First to the good things. It’s nice to look at – colourful and cartoonish but with a veneer of sleaze. Roth’s references to other, better, movies are heavy-handed but fun. Movie fans will be able to spot scenes that lean on everything from Star Wars, and Indiana Jones, to Mad Max and The Fifth Element. Though really it aims to be a Guardians of the Galaxy clone.

The cast is also great. Kevin Hart is in sincere rather than annoying form. Greenblatt is enjoyably quirky as Tina and Cate Blanchett and Jamie Lee Curtis are, well, Cate Blanchett and Jamie Lee Curtis.
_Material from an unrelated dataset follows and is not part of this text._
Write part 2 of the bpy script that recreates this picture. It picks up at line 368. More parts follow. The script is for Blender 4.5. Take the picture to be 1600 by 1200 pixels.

What lets them down is a script so leaden it could be used to line a church roof. Horror specialist Roth and Joe Crombie are credited as screenwriters but watching it I’m sure Basil Exposition from the Austin Powers movies must have done an uncredited rewrite. There’s genuinely a moment where we stop and read a “mining manual written by a bureaucrat” to tell us all where we are going next. Roth’s direction even offers up its own spoilers – with big moments of action or peril crudely telegraphed before they happen.

Black’s robot too must be one of the most annoying characters ever committed to screen – the irritating electronic lovechild of Jar-Jar Binks and Scrappy Do with a dose of Clippy, Microsoft Word’s exasperating assistant. In the game he is clearly a way of giving the player information and quests. On screen you wish there was an off button so he doesn’t keep dad joking and explaining the plot over every scene.

That’s indicative of the problem with Borderlands and why it’s a return to a time before the likes of The Last of Us and Fallout showed us video game spin-offs could do depth and narrative. It’s something of a box-ticking exercise in transposing the game’s lore to the screen without any attempt to craft a story that draws you in, or whose twists aren’t utterly predictable.

Still, fans of the franchise may enjoy it as something that visually captures the cult appeal of the game. If you’re not a huge devotee though, it’s one to avoid, as not half as much care has been given to anything else. Audiences and its excellent cast deserve better.